Here the language of “jurisdiction” helps. Imagine two realms: in the first, every failure is tallied and punishment is inevitable; in the second, the same failures are exposed as truly wrong but are dealt with through a sacrifice already offered, with a Spirit already given, and with a future already secured. Moving from the first realm to the second does not make temptation evaporate. It changes what temptation can do to you. Under law, sin accuses and the accusation stands. Under grace, sin accuses but its case cannot be heard, because the court has already entered the judgment—paid in full.

This also explains the pastoral distress many Christians feel. We read “freed from sin” and we instinctively hear “sinless.” Then, meeting our actual weakness, we either conclude that Paul overpromised or that we ourselves are impostors. But Paul has promised something different and deeper. He has promised freedom from sin’s penalty now, growing freedom from sin’s power by the Spirit, and certain freedom from sin’s presence when Christ returns. Romans 6 announces the broken dominion of sin; Romans 7 describes the contested ground of daily obedience; Romans 8 opens the windows to the clear air of our status—no condemnation—and the Spirit’s liberating work: “the law of the Spirit of life has set you free” (8:2). The three chapters do not cancel one another; they complete one another.

What then of Bible translations and the nuanced language referred to earlier? English (or any other language other than Greek, Hebrew or Aramaic) renderings are not deliberately misleading; translators are servants of the church. Yet our languages carry baggage. A phrase like “set free from sin” can be heard as “made incapable of sinning,” when in fact, Paul’s Greek in Romans 6:7 leans into the courtroom –  it means “acquitted from sin.” Likewise “reckon” in Romans 6:11 can sound like a tentative guess or trying to convince ourselves, when Paul’s term actually means “to make a settled calculation based on established fact.” Our minds, trained from childhood in “if-then” moral arithmetic—“if you do this, then you get that”—easily import conditions into Paul’s absolutes. The gospel outstrips that calculus. Christ has done it, for “it is finished,” (John 19:30), and therefore you are “it”. Only then does Paul say, “so now, walk.”

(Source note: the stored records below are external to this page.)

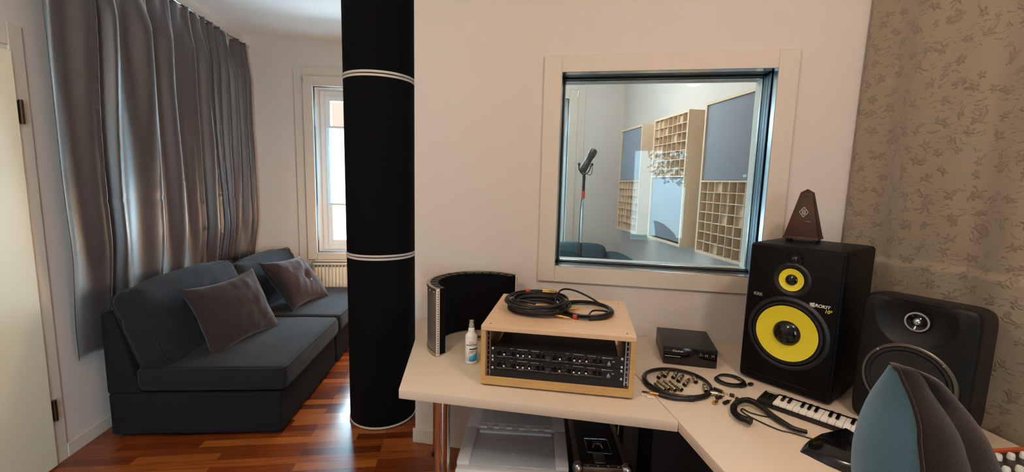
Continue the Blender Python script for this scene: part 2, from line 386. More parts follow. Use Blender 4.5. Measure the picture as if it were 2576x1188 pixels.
# ================================================================ ROOM
XL, XR, YB, YR, H = -2.042, 1.775, 4.588, -2.3, 2.82
TH = radians(-17.34); WP = Vector((-0.236, 2.381, 0)); WD = Vector((cos(TH), sin(TH), 0)); WN = Vector((-sin(TH), cos(TH), 0))
struct(MB().bx(XL-.3, XR+.3, YR-.3, YB+.35, -.1, 0).build('floor', M['floor'], smooth=0))
struct(MB().bx(XL-.3, XR+.3, YR-.3, YB+.35, H, H+.1).build('ceiling', M['ceil'], smooth=0))
struct(MB().bx(XL-.3, XL, YR-.3, YB+.35, 0, H).build('wall_left', M['wall'], smooth=0))
struct(MB().prism([(XR, YR-.3), (XR+.3, YR-.3), (XR+.3, YB+.35), (1.745, YB+.35), (1.745, 1.98), (XR, 1.98)], 0, H).build('wall_right', M['wall'], smooth=0))
WA = (-1.427, -0.40, 0.734, 2.38); WB = (0.10, 1.140, 0.734, 2.38)
mb = MB(); T = .33
mb.bx(XL, WA[0], YB, YB+T, 0, H); mb.bx(WA[1], WB[0], YB, YB+T, 0, H); mb.bx(WB[1], XR+.1, YB, YB+T, 0, H)
for w in (WA, WB): mb.bx(w[0], w[1], YB, YB+T, 0, w[2]); mb.bx(w[0], w[1], YB, YB+T, w[3], H)
struct(mb.build('wall_back', M['wall'], smooth=0))
RW = (-.16, .72, .60, 2.08); mb = MB()
mb.bx(XL, RW[0], YR-.3, YR, 0, H); mb.bx(RW[1], XR, YR-.3, YR, 0, H); mb.bx(RW[0], RW[1], YR-.3, YR, 0, RW[2]); mb.bx(RW[0], RW[1], YR-.3, YR, RW[3], H)
struct(mb.build('wall_rear', M['wall'], smooth=0))
# skewed partition with the booth window opening (local frame: x along, y through the wall)
PW = Matrix.Translation(WP) @ Matrix.Rotation(TH, 4, 'Z')
O0, O1, OZ0, OZ1, PT = .765, 1.727, 1.079, 2.033, .24
LEN = (XR - WP.x)/cos(TH)
mb = MB(); mb.bx(0, O0, 0, PT, 0, H); mb.bx(O1, LEN+.02, 0, PT, 0, H); mb.bx(O0, O1, 0, PT, 0, OZ0); mb.bx(O0, O1, 0, PT, OZ1, H)
mb.xf(PW); struct(mb.build('wall_front', M['wall'], smooth=0))
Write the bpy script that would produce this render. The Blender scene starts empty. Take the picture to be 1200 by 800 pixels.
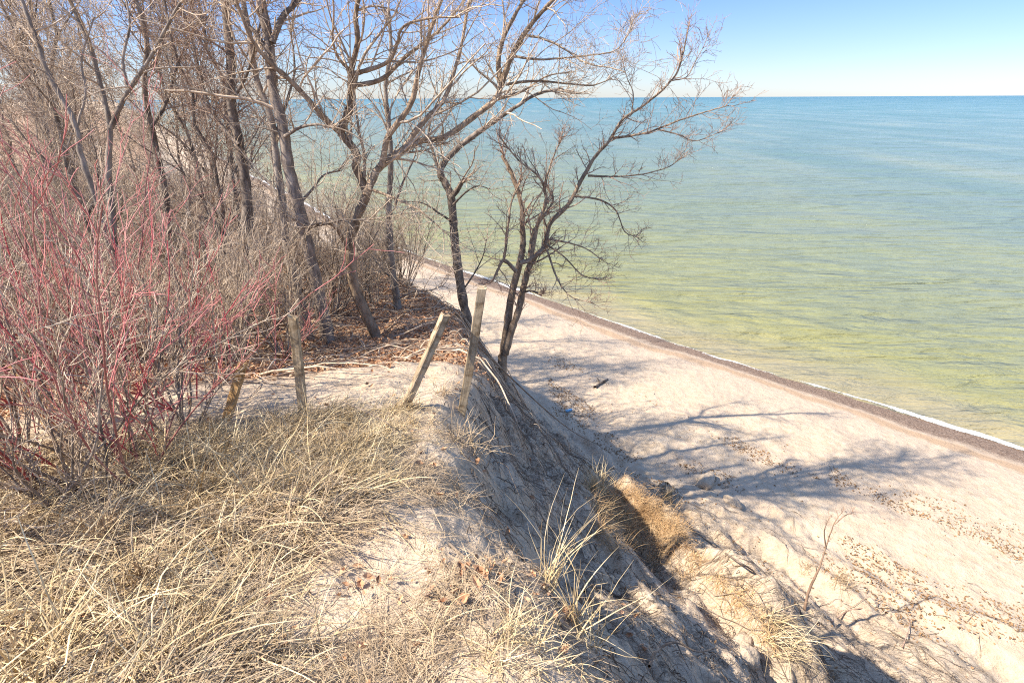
import bpy, math
import numpy as np
from mathutils import Matrix, Vector

scene = bpy.context.scene
COL = scene.collection
rng = np.random.default_rng(7)
R = math.radians

# ------------------------------------------------------------------ camera
CAMZ = 8.0
F = 640.0                      # focal length in pixels of a 1200 wide frame
PITCH = R(24.0)
ROLL = R(-0.3)
cam_rot = Matrix.Rotation(math.pi/2 - PITCH, 3, 'X') @ Matrix.Rotation(ROLL, 3, 'Z')
CR = np.array(cam_rot)
CAM = np.array([0.0, 0.0, CAMZ])
cd = bpy.data.cameras.new('camera')
cam = bpy.data.objects.new('camera', cd)
COL.objects.link(cam)
cam.matrix_world = Matrix.Translation(Vector(CAM)) @ cam_rot.to_4x4()
cd.sensor_width = 36.0
cd.lens = 36.0*F/1200.0
cd.clip_start = 0.05
cd.clip_end = 120000
scene.camera = cam

def ray(px, py):
    d = CR @ np.array([(px-600)/F, -(py-400)/F, -1.0])
    return d
def at(px, py, Y):             # the point on the pixel's ray at world distance y = Y
    d = ray(px, py)
    return CAM + d*(Y/d[1])

# ------------------------------------------------------------------ noise
def _hash(ix, iy, seed):
    h = (ix.astype(np.int64)*374761393 + iy.astype(np.int64)*668265263 + seed*974634777) & 0xffffffff
    h = ((h ^ (h >> 13))*1274126177) & 0xffffffff
    h = h ^ (h >> 16)
    return (h & 0xffffff)/float(0xffffff)
def vnoise(x, y, seed=0):
    x = np.asarray(x, float); y = np.asarray(y, float)
    ix = np.floor(x); iy = np.floor(y); fx = x-ix; fy = y-iy
    fx = fx*fx*fx*(fx*(fx*6-15)+10); fy = fy*fy*fy*(fy*(fy*6-15)+10)
    a = _hash(ix, iy, seed); b = _hash(ix+1, iy, seed); c = _hash(ix, iy+1, seed); d = _hash(ix+1, iy+1, seed)
    return (a*(1-fx)+b*fx)*(1-fy)+(c*(1-fx)+d*fx)*fy - 0.5
def fbm(x, y, seed=0, oct=4, lac=2.03, gain=0.5):
    s = 0; amp = 1.0
    for i in range(oct):
        s = s + amp*vnoise(x, y, seed+i*17); x = x*lac+3.1; y = y*lac-1.7; amp *= gain
    return s
def sstep(e0, e1, x):
    t = np.clip((x-e0)/(e1-e0), 0, 1); return t*t*(3-2*t)

# ------------------------------------------------------------------ terrain
Q = math.sqrt(0.5)
def shore_b(a):
    t = np.clip(a-14, 0, 26)
    return 16.85 + 0.0042*t*t + 0.2*np.clip(a-40, 0, None) + 0.45*vnoise(a*0.13, a*0+3, 5)+0.28*vnoise(a*0.37, a*0+7, 6)+0.08*vnoise(a*1.3, a*0+7, 8)
CA = [-60, -4, 0.0, 0.7, 1.3, 2.0, 2.8, 3.5, 4.2, 6.0, 9.0, 14, 25, 40, 400]
CB = [1.1, 0.75, 0.82, 0.95, 1.2, 1.5, 2.1, 2.9, 3.7, 5.0, 6.3, 7.0, 8.0, 10, 82]
FA = [-60, 0, 5, 10, 14, 25, 40, 400]
FB = [8.5, 8.5, 8.7, 9.9, 10.6, 11.6, 14, 86]
def plateau(x, y):
    yy = np.clip(y, -6, 60)
    h = 6.45 - 0.19*np.clip(yy, -2, 4.3) - 0.29*np.clip(yy-4.3, 0, 1.4) - 0.13*np.clip(yy-5.7, 0, 5) - 0.085*np.clip(yy-10.7, 0, 30)
    h = h + 0.03*np.clip(-x-2, 0, 6)
    h = h + 0.22*fbm(x*0.45, y*0.45, 31, 3)
    return h
def height(x, y, detail=True):
    x = np.asarray(x, float); y = np.asarray(y, float)
    a = (-x+y)*Q; b = (x+y)*Q
    bs = shore_b(a)
    s = bs-b
    bc = np.interp(a, CA, CB) + 0.34*fbm(a*1.15, a*0+2.2, 12, 4)
    bf = np.interp(a, FA, FB)
    beach = np.where(s > 0, 0.95*(1-np.exp(-np.clip(s, 0, None)/4.5)), -2.2*(1-np.exp(np.clip(s, -60, 0)/22.0)))
    xc = (bc-a)*Q; yc = (bc+a)*Q
    hc = plateau(xc, yc)
    kk = 0.10
    us = kk*np.logaddexp(0, np.clip((b-bc)/kk, -40, 400))
    t = np.clip(us/(bf-bc), 0, 1)
    foot = 0.95*(1-np.exp(-(bs-bf)/4.5))
    face = foot + (hc-foot)*(1-t)**1.6
    # slumped bench with a gully behind it
    wa = sstep(-0.2, 0.9, a)*(1-sstep(2.7, 3.4, a))*(1+0.5*fbm(a*1.6, b*1.2, 71, 3))
    ab = b+0.45*fbm(a*0.8+3, a*0, 72, 3)+0.12*fbm(a*3, b*3, 73, 2)
    face = face + wa*(0.80*np.exp(-((ab-4.45-0.25*(a-2))/0.56)**2) + 0.22*np.exp(-((ab-3.2-0.2*(a-2))/0.5)**2))
    wb = sstep(-3.5, -2.4, a)*(1-sstep(0.4, 1.2, a))
    face = face + wb*(0.22*np.exp(-((b-5.6)/0.35)**2))
    top = plateau(x, y)-(hc-foot)*(1-(1-t)**1.6)
    z = np.where(b < bc, top, np.where(b < bf, face, beach))
    onface = sstep(0, 0.4, b-bc)*(1-sstep(-0.8, 0.3, b-bf))
    if detail:
        near = np.exp(-np.hypot(x, y)/30.0)
        # erosion steps that run along the face
        u = a*0.8+b*0.45; v = b*1.0-a*0.35
        low = sstep(0.6, 2.2, b-bc)*(1-sstep(0.2, 1.6, b-bf))*(1-sstep(6, 9, a))
        z = z + low*(0.30*fbm(a*0.45+b*0.2, b*1.5-a*0.15, 43, 4)+0.11*fbm(a*1.5, b*4.5-a*0.8, 44, 3))
        z = z + onface*0.035*fbm(x*7, y*7, 45, 3) + onface*(0.14*fbm(u*0.7, v*2.2, 41, 4) + 0.11*fbm(u*2.6, v*6.5, 47, 5))
        dry = sstep(0.9, 2.2, s)
        z = z + dry*near*(0.05*fbm(x*1.3, y*1.3, 51, 3) + 0.055*fbm(x*3.6, y*3.6, 57, 4)*(1-0.35*sstep(-1, 1, b-bf)) + 0.020*fbm(x*11, y*11, 61, 3)*np.exp(-np.hypot(x, y)/9))
        z = z + 0.012*sstep(-0.5, 0.3, s)*fbm(x*3, y*3, 66, 2)
    return z
def hit(px, py, tmax=400.):
    d = ray(px, py)
    t = np.concatenate([np.linspace(0.5, 30, 1500), np.linspace(30.1, tmax, 3000)])
    P = CAM[None]+d[None]*t[:, None]
    below = P[:, 2] < height(P[:, 0], P[:, 1])
    i = int(np.argmax(below))
    return P[i] if below.any() else P[-1]
def on(x, y, dz=0.0):
    return np.array([x, y, float(height(np.array([x]), np.array([y]))[0])+dz])

# ------------------------------------------------------------------ mesh helpers
def mesh_from(name, V, Fq, smooth=True):
    me = bpy.data.meshes.new(name)
    V = np.asarray(V, np.float32); Fq = np.asarray(Fq, np.int32)
    n = Fq.shape[1]
    me.vertices.add(len(V)); me.vertices.foreach_set('co', V.ravel())
    me.loops.add(Fq.size); me.loops.foreach_set('vertex_index', Fq.ravel())
    me.polygons.add(len(Fq)); me.polygons.foreach_set('loop_start', np.arange(len(Fq), dtype=np.int32)*n)
    try: me.polygons.foreach_set('loop_total', np.full(len(Fq), n, dtype=np.int32))
    except Exception: pass
    me.polygons.foreach_set('use_smooth', np.full(len(Fq), smooth, dtype=bool))
    me.update(calc_edges=True)
    return me
def add_attr(me, name, arr):
    at_ = me.attributes.new(name, 'FLOAT', 'POINT'); at_.data.foreach_set('value', np.asarray(arr, np.float32).ravel())
def link(name, me, mat=None, parent=None):
    o = bpy.data.objects.new(name, me); COL.objects.link(o)
    if mat is not None: me.materials.append(mat)
    if parent is not None:
        o.parent = parent
    return o
def tag(o, label=None, cat=None, group=None, kind=None):
    if label: o['label'] = label
    if cat: o['category'] = cat
    if group: o['group'] = group
    if kind: o['kind'] = kind
    return o
def empty(name, loc):
    o = bpy.data.objects.new(name, None); COL.objects.link(o); o.location = Vector(loc); o.empty_display_size = 0.2
    return o
def norm(v):
    return v/np.maximum(np.linalg.norm(v, axis=-1, keepdims=True), 1e-9)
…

How should we live, practically, in this new jurisdiction? Paul gives us a quiet pattern. First, keep hearing the verdict: no condemnation. Bring your mind back there as often as the Accuser drags you elsewhere. Second, present yourself—again and again—to God as one alive from the dead. Yield your members, not to the old habits that once claimed you, but to righteousness (6:13). Third, walk by the Spirit, who indwells you precisely to empower the life that grace has declared over you (8:4, 8:13). None of this is triumphal denial of struggle. It is simply learning to breathe the air of the realm to which you now belong.

If you need one image to carry with you, take this: a prisoner’s chains have been struck off, the cell door stands open, and the royal pardon is in his hand. He may still shuffle when he walks because he remembers the weight that once dragged at his ankles, and he may still, out of unhappy habit, glance toward the prison yard at dusk. But he is not a prisoner anymore. The king’s word is final. If he hears iron clink, it is not the sound of his chains returning; it is the echo of old footsteps fading as he learns to walk in the freedom he already possesses.

The supposed contradictions, then, of Romans 6, 7 and 8, dissolve into a single, coherent truth. You are under a new jurisdiction – the jurisdiction of grace within the constitution of the New Covenant. On Earth, the jurisdictions live side by side, but you must know with absolute certainty which one you belong to. Sin may harass you but it cannot condemn you; it may tempt you but it can no longer own you. Reckon this to be so because God has said it is so. And as you reckon, you will find that the life of the Spirit steadily conforms your experience to your status, until the day when even the presence of sin is gone and what you have long believed you will finally and fully see.